Antisemitism

From UBC Wiki

Dostoevsky’s anti-semitism is not something one finds blatantly obvious in his earlier works. In fact, when Dostoevsky and his brother Mikhail founded a journal, their magazine supported greater tolerance for the integration of the Jewish population in Russia (who before were forced to live in segregated parts of the country). Despite this, he was accused of being an anti-semite due to statements found in his novels and other works. This led him to vehemently deny being an anti-semite in his March 1877 entry of A Writer’s Diary. However, in this very same entry, he states:

“Granted, it is very difficult to learn the forty centuries of history of a people such as the Jews; but one initial thing I do know is that certainly no other people in the whole world have complained so much about their fate, complained constantly, at their every step and every word, about their oppression, their suffering, their martryrdom. One would think that it is not they who rule in Europe, not they who at least control the stock exchanges there and, accordingly, the policy, the internal affairs, and the morality of the states.”

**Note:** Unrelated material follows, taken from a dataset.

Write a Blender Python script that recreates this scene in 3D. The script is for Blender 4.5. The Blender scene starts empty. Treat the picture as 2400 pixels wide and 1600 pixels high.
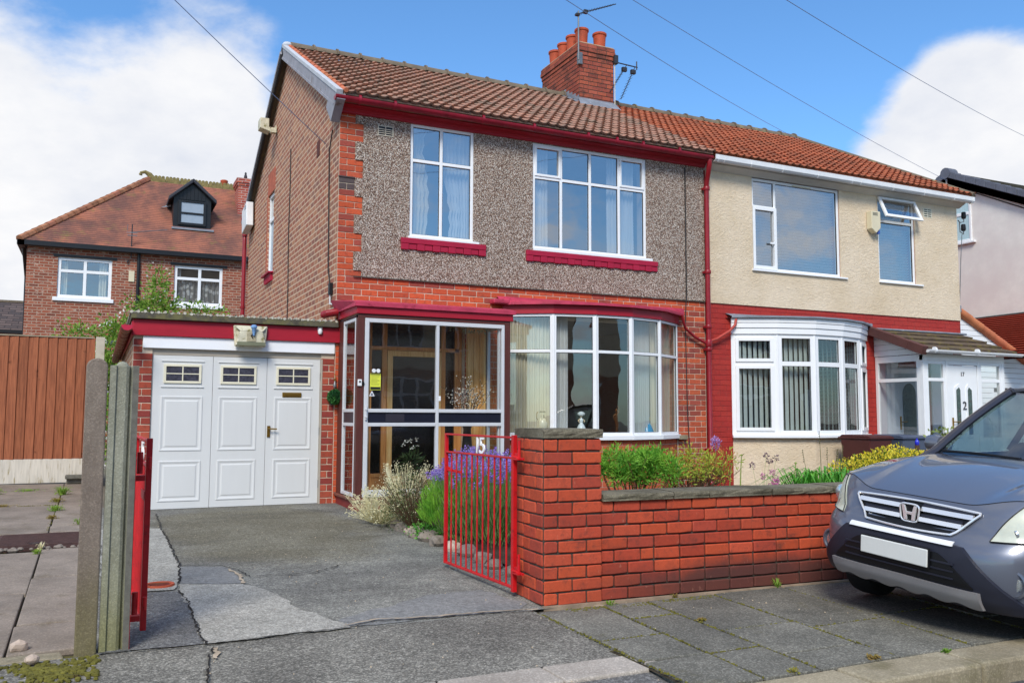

Dostoevsky’s work is characterized by sensitivity to human suffering, however this sensitivity is not expressed towards the Jewish population. Evidence towards Dostoevsky’s anti-semitism can predominantly be shown through his written works, even unpublished works that we know little of, such as The Jew Yankel. Dostoevsky only briefly mentions this work in a letter in 1844, however there is nothing known about it except for the name. However, The Jew Yankel is a character found in Taras Bulba, a novel by Gogol. The Jew Yankel is portrayed as a pathetic coward, who only cares about himself and money. It then became a stereotype for Jewish characters in Russian literature, so it can be implied that Dostoevsky would follow that very same stereotype.

In one of Dostoevsky’s most famous novels, Crime and Punishment, the topic of anti-semitism is hardly mentioned, but there is still a Jewish character featured in the novel who is described in an antisemitic way. This is during the scene where Svidrigailov commits suicide, which was committed in front of a Jewish fireman, who was described as having a “look of eternal peevish affliction that is so sourly imprinted on all the faces of the Jewish tribe without exception.”

Finally, in his later works, such as a Writer’s Diary, especially in the the March 1877 Volume chapter, titled The Jewish Question, his anti-semitism begins to become flagrant and obvious, as shown by the quotation above. Therefore, despite his denials, it is still obvious to see that there is still anti-semitism apparent in not only in his mind set and his personality but in his works as well.